Em resposta ao Observador, fonte oficial da EDP refere: “A central de Aboño é uma instalação estratégica, do ponto de vista de estabilidade de rede para o fornecimento de energia à indústria nas Astúrias e, por outro lado, permite uma reconversão dos gases da siderurgia da ArcelorMittal que, se não fossem aproveitados em Aboño  – onde os gases siderúrgicos são queimados num exemplo único de economia circular em toda a Europa –, seriam emitidos diretamente para a atmosfera”.

A elétrica refere também que até ao seu encerramento definitivo, as centrais a carvão estão disponíveis para responder às necessidades do sistema elétrico e satisfazer a procura do mercado, sobretudo numa conjuntura excecional como a atual (numa referência à volatilidade dos preços) – isto não se passa apenas em Espanha, mas em toda a Europa. Também é habitual existir alguma evolução da atividade em função da hidraulicidade do período.

Endesa espera desde 2019 a luz verde para fechar central na Galiza

Outra das unidades que ainda está a operar, contra a vontade já manifestada pela proprietária, é a central de As Pontas na Corunha (Galiza) que voltou a queimar carvão em novembro, apesar de se encontrar em processo de desmantelamento desde o final de 2019 quando a Endesa pediu o seu descomissionamento. Para a retoma de um dos quatro grupos geradores — a central tem uma capacidade comparável à de Sines  — contribuíram também razões de segurança de abastecimento já que a ordem para estar disponível coincidiu com a descida da temperatura.

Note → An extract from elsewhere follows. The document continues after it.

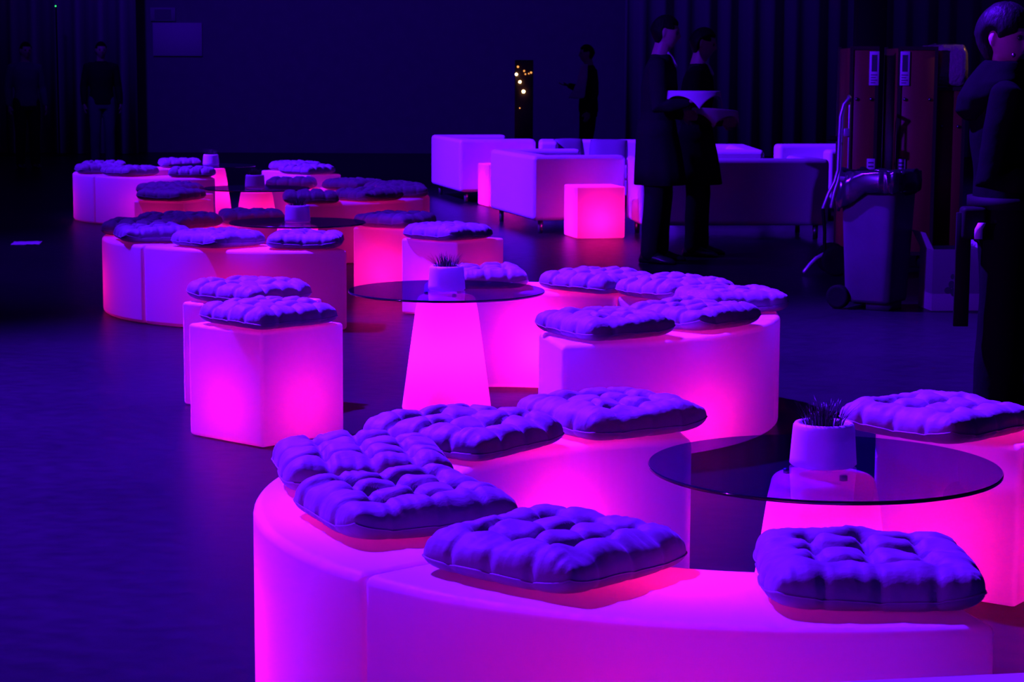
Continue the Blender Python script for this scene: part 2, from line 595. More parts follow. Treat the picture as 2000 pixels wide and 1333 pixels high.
def pot_parts():
    bm = bmesh.new()
    prof = [(0, 0.0), (0.070, 0.0), (0.0755, 0.005)]
    for k in range(1, 6):
        s = k / 5
        prof.append((0.0755 - 0.006 * s, 0.005 + 0.08 * s))
    prof += [(0.0685, 0.092), (0.0645, 0.0975), (0.0585, 0.098), (0.0540, 0.094), (0.0525, 0.085), (0.050, 0.062), (0, 0.062)]
    lathe(bm, prof, 56)
    pot = finish(bm)
    bm = bmesh.new()
    lathe(bm, [(0, 0.074), (0.03, 0.072), (0.0512, 0.069), (0.0512, 0.065), (0, 0.065)], 32)
    soil = finish(bm)
    grasses = []
    for s in range(3):
        rnd = random.Random(s + 3)
        bm = bmesh.new()
        for i in range(130):
            a = rnd.uniform(0, 2 * pi)
            r = 0.046 * sqrt(rnd.random())
            base = Vector((r * cos(a), r * sin(a), 0.070))
            lean = rnd.uniform(0.1, 0.55) * (0.35 + r / 0.046)
            hgt = rnd.uniform(0.045, 0.092)
            dx, dy = cos(a + rnd.uniform(-.6, .6)) * lean, sin(a + rnd.uniform(-.6, .6)) * lean
            side = Vector((-sin(a), cos(a), 0)) * 0.0030
            prev = None
            for k in range(5):
                q = k / 4
                c = base + Vector((dx * hgt * q * q, dy * hgt * q * q, hgt * q * (1 - 0.12 * q)))
                wd = side * (1 - 0.9 * q)
                th = Vector((cos(a), sin(a), 0)) * 0.0010 * (1 - 0.9 * q)
                cur = [bm.verts.new(c - wd), bm.verts.new(c + th), bm.verts.new(c + wd), bm.verts.new(c - th)]
                if prev:
                    for z in range(4):
                        bm.faces.new((prev[z], prev[(z + 1) % 4], cur[(z + 1) % 4], cur[z]))
                prev = cur
            bm.faces.new(prev)
        grasses.append(finish(bm))
    return pot, soil, grasses
POTM, SOILM, GRASSM = pot_parts()
PL = ['white plant pot with dark spiky grass on the near right glass table',
      'white plant pot with dark spiky grass on the central glass table',
      'small white plant pot with dark grass on the third glass table',
      'small violet lit white pot on the fourth glass table',
      'tiny white pot on the farthest glass table, below the pale wall board']
PO = [(-0.002, 0.0), (0, 0), (0, 0), (-0.01, 0), (-0.01, 0.0)]
for i, (((x, y), _, _), lab) in enumerate(zip(TABLES, PL)):
    t = thing('plant_pot', lab, 'plant', (x + PO[i][0], y + PO[i][1], HT + 0.0005), i * 1.3, 'potted grasses on the tables')
    mobj('pot', POTM, POT, t)
    s = mobj('soil', SOILM, SOIL, t)
    gr = mobj('grass', GRASSM[i % 3], GRASS, t)
    gr['label'] = 'dark spiky grass blades'

# ------------------------------------------------------------------ cushions
def cushion_mesh(seed, ec):
    rnd = random.Random(seed)
    n = 72
    a = 0.198
    off = Vector((rnd.uniform(0, 50), rnd.uniform(0, 50), rnd.uniform(0, 50)))
    btn = {}
    for i in (-0.5, 0, 0.5):
        for j in (-0.5, 0, 0.5):
            btn[(i, j)] = (i + rnd.uniform(-.04, .04), j + rnd.uniform(-.04, .04), rnd.uniform(.75, 1.15))
    lift = [rnd.uniform(-0.004, 0.020) for _ in range(4)]
    def crease(t):
        d = min(abs(t), abs(t - .5), abs(t + .5))
        return exp(-(d / 0.055) ** 2)
    def pt(u, v, side):
        nz = noise.noise(Vector((u * 1.3, v * 1.3, 0)) + off)
        nz2 = noise.noise(Vector((u * 1.3, v * 1.3, 7)) + off)
        # outline: rounded square with scalloped edges and full corners
        scal = 1 - 0.030 * crease(v) * abs(u) ** 6
        scal2 = 1 - 0.030 * crease(u) * abs(v) ** 6
        rc = 1 - 0.085 * (abs(u) ** 5) * (abs(v) ** 5)
        x = a * u * scal * rc * (1 + 0.04 * nz2)
        y = a * v * scal2 * rc * (1 + 0.04 * nz)
        e = max(0.0, (1 - abs(u) ** 7) * (1 - abs(v) ** 7))
        B = 0.0
        for bx, by, s in btn.values():
            d2 = (u - bx) ** 2 + (v - by) ** 2
            B += s * exp(-d2 / 0.012)
        cu, cv = crease(u), crease(v)
        edge = max(abs(u), abs(v))
        wr = 0.0
        if edge > 0.5:
            q = (edge - 0.5) / 0.5
            along = v if abs(u) > abs(v) else u
            wr = 0.0075 * q * (1 - 0.45 * q) * (noise.noise(Vector((along * 15, edge * 2.0, 3)) + off) + 0.5 * noise.noise(Vector((along * 34, edge * 3.0, 5)) + off))
        seam = 0.031 + 0.007 * nz + 0.004 * (cu + cv) * (edge ** 6) * -1
        cl = 0.0
        for k, (sx, sy) in enumerate(((1, 1), (-1, 1), (-1, -1), (1, -1))):
            cl += lift[k] * max(0, u * sx) ** 3 * max(0, v * sy) ** 3
        if side > 0:
            wu = 1.0 + 0.5 * noise.noise(Vector((u * 2, v * 2.5, 21)) + off)
            wv = 1.0 + 0.5 * noise.noise(Vector((u * 2.5, v * 2, 31)) + off)
            fe = 1 - (1 - ec) * min(1, max(0, (edge - 0.46) / 0.22))
            puff = 1 - (0.31 * max(cu * wu, cv * wv) + 0.06 * min(cu, cv)) * fe - 0.58 * min(1.1, B) + 0.22 * noise.noise(Vector((u * 3, v * 3, 11)) + off)
            z = seam + 0.058 * e ** 0.46 * puff + wr * e ** 0.2
        else:
            z = seam - seam * e ** 0.55 * (1 - 0.10 * cu * (edge ** 4) - 0.10 * cv * (edge ** 4))
            z = max(z, 0.0)
        return (x, y, z + cl)
    bm = bmesh.new()
    T = [[None] * (n + 1) for _ in range(n + 1)]
    Bt = [[None] * (n + 1) for _ in range(n + 1)]
    def rem(i):
        t = i / n * 2 - 1
        return math.copysign(1 - (1 - abs(t)) ** 1.25, t)
    for i in range(n + 1):
        for j in range(n + 1):
            u, v = rem(i), rem(j)
            T[i][j] = bm.verts.new(pt(u, v, 1))
            if 0 < i < n and 0 < j < n:
                Bt[i][j] = bm.verts.new(pt(u, v, -1))
            else:
                Bt[i][j] = T[i][j]
    for i in range(n):
        for j in range(n):
            bm.faces.new((T[i][j], T[i + 1][j], T[i + 1][j + 1], T[i][j + 1]))
            bm.faces.new((Bt[i][j], Bt[i][j + 1], Bt[i + 1][j + 1], Bt[i + 1][j]))
    rim = [T[i][0].co.copy() for i in range(0, n, 2)] + [T[n][j].co.copy() for j in range(0, n, 2)] + \
          [T[i][n].co.copy() for i in range(n, 0, -2)] + [T[0][j].co.copy() for j in range(n, 0, -2)]
    me = finish(bm)
    bm = bmesh.new()
    rim = [Vector((p.x * 1.004, p.y * 1.004, p.z)) for p in rim]
    N = len(rim)
    rings = []
    for k in range(N):
        t = (rim[(k + 1) % N] - rim[k - 1]).normalized()
        s = t.cross(Vector((0, 0, 1))).normalized()
        up = s.cross(t)
        rings.append([bm.verts.new(rim[k] + (s * cos(q * pi / 3) + up * sin(q * pi / 3)) * 0.0017) for q in range(6)])
    for k in range(N):
        A, B2 = rings[k], rings[(k + 1) % N]
        for q in range(6):
            bm.faces.new((A[q], A[(q + 1) % 6], B2[(q + 1) % 6], B2[q]))
    return me, finish(bm)
CUSHM = [cushion_mesh(s, e) for s, e in ((11, 0.10), (22, 0.22), (33, 0.5), (44, 0.85), (55, 0.8))]
_ci = [0]
def cushion(x, y, yaw, label, group, z=H, tilt=(0, 0), var=None):
    k = _ci[0] % 5 if var is None else var
    _ci[0] += 1
    t = thing('seat_cushion', label, 'cushion', (x, y, z), 0, group)
    t.rotation_euler = (R(tilt[0]), R(tilt[1]), R(yaw))
    b = mobj('cover', CUSHM[k][0], CUSH, t)
    mobj('seam_piping', CUSHM[k][1], PIPING, t)
    return t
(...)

Em declarações ao Observador, fonte oficial da elétrica espanhola (que é controlada pela Enel) confirma: “Estamos à espera de que o Governo dê luz verde ao fecho que foi pedido em 2019”. E destaca que, apesar de o compromisso com a neutralidade das emissões ser firme e o facto de por estes dias a central de As Pontes ter tido de entrar em funcionamento, obedece ao que temos de cumprir. Estamos obrigados por lei a fazer ofertas de todas as centrais que estão no mercado e estar disponíveis para o sistema” enquanto não chegar a autorização para desligar. De acordo com a imprensa espanhola, para voltar a operar em novembro — pela primeira vez desde julho — a central galega teve de provisionar 180 mil toneladas de carvão que permitem o funcionamento durante 55 dias.

Mas isso, realça a empresa ao Observador, não representa “nenhum passo atrás na decisão de encerrar todas as unidades a carvão. E o fim do carvão também não significa o abandono das zonas em que estavam inseridas as centrais porque projetamos substituir a potência instalada por projetos renováveis que vão continuar a gerar riqueza para aquelas regiões”.

No início da semana passada, a Endesa anunciou o fecho da central a carvão de Carboneras na Andaluzia onde será implementado o plano Futur-e no Litoral, que tem como objetivo “procurar emprego de forma proactiva, promover a atividade económica na área, proporcionar educação e formação à população local e promover iniciativas de sustentabilidade no município”.

A Endesa sublinha que está em processo de desmantelamento das centrais de Andorra (Terruel) e Compostilla (Leão) e que Alcudia (Baleares) está a ser alvo de um fecho progressivo que iniciou em 2019 com o desligar do primeiro e segundo grupo. E diz ainda “estar completamente comprometida” com o fecho do carvão em Espanha e “tem uma data firme para o adeus definitivo a este combustível: 2027”.